State rail operator is in the middle of a $130 billion, five-year overhaul to modernise the world's fourth-biggest network.

New Delhi: A planned $15 billion safety overhaul of India's ageing rail network is facing delays as the country's state steel company is unable to meet demand for new rails, according to two government documents seen by Reuters.

State-owned Steel Authority of India Ltd (SAIL) has promised to meet only around 78 per cent of demand in the year to end-March 2018, prompting Indian Railways to escalate the problem to the office of Prime Minister Narendra Modi, communications between the railways and the steel ministry show.

The shortfall means upgrades of the accident-prone network could move at a slower pace than the five years initially planned, and underscores the problems facing Modi as he tries to modernize India's infrastructure. Supplies of rails are only expected to improve next year.

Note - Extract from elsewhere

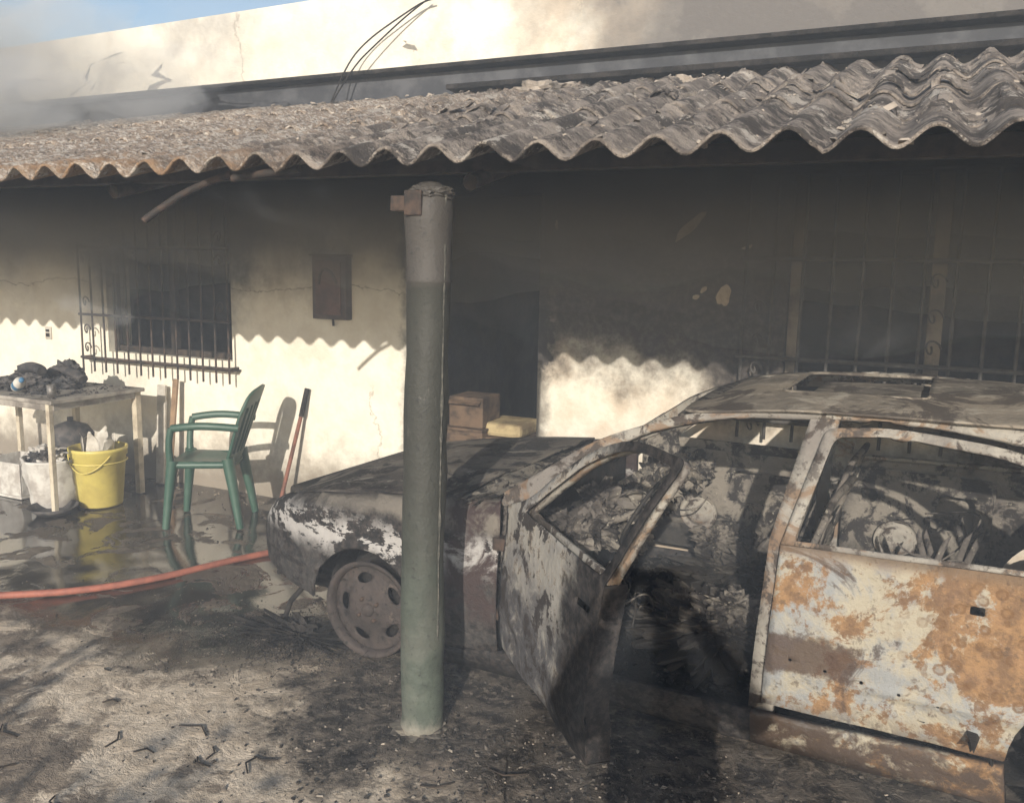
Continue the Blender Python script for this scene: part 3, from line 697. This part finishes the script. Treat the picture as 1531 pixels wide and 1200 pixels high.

"(The) ambitious programme of capacity augmentation undertaken by railways and track renewal, the foremost priority in the recently created (railway safety fund) ... crucially hinges on the supply of rail," Railways Board Chairman A.K. Mital wrote in a letter to Steel Secretary Aruna Sharma on May 19.

"Unless SAIL steps up supply, the whole programme will be at risk."

The state rail operator is in the middle of a $130 billion, five-year overhaul to modernise the world's fourth-biggest network.

The government in February launched an additional $15 billion fund to tackle a 25 per cent rise in train accidents due to track defects over the past two years.

Loss-making SAIL, whose revival is being managed by the steel ministry, supplied about 620,000 tonnes of rails in the fiscal year to end-March, well short of demand of 1 million tonnes. In a meeting called by Modi's office on Feb. 14, SAIL told the railways that supplies would fall well short of demand this fiscal year too, according to the letter.

For 2017/18, it has committed to provide 1.14 million tonnes, against a request for 1.46 million tonnes as demand ramps up to meet the safety programme.

This represents about 78 per cent, but the rate of supplies for the first two months suggested SAIL would struggle to meet even its own reduced target, Mital said in the letter.

"The shortfall needs to be made good quickly and supply rate accelerated to meet the committed quantity (for this fiscal year)," Mital wrote.

SAIL and Modi's office did not respond to requests seeking comment. The railways had no immediate comment and Mital did not respond to a request for comment.

Indian Railways have considered ending SAIL's monopoly on supplying rail, but Modi's cabinet in May made the use of local steel mandatory for government infrastructure projects, ruling out the use of imports.

Local firm Jindal Steel and Power Ltd has tried for years to win a rail supply contract, but is battling a long-standing preference by Indian policymakers for state companies over private firms for big-ticket government projects.

Executives at SAIL, which has lost money in the last seven quarters, have said a surge in demand to replace old tracks and lay new ones meant it was struggling to meet supply targets, despite a rise in production from its existing plant.

Steel secretary Sharma wrote to SAIL on May 29, in a letter seen by Reuters, noting that the railway upgrade was a "very important national project" and that "any shortfall in rail supplies to this project would be taken seriously".

Sharma told Reuters a new SAIL mill at Bhilai, in eastern India, will help the steelmaker boost capacity, which should ease the rails deficit. SAIL has targeted total capacity of 2 million tonnes per year from its Bhilai plant.

"We are conscious about the concerns of the railway ministry but we have enough rail manufacturing capabilities within the country," she said.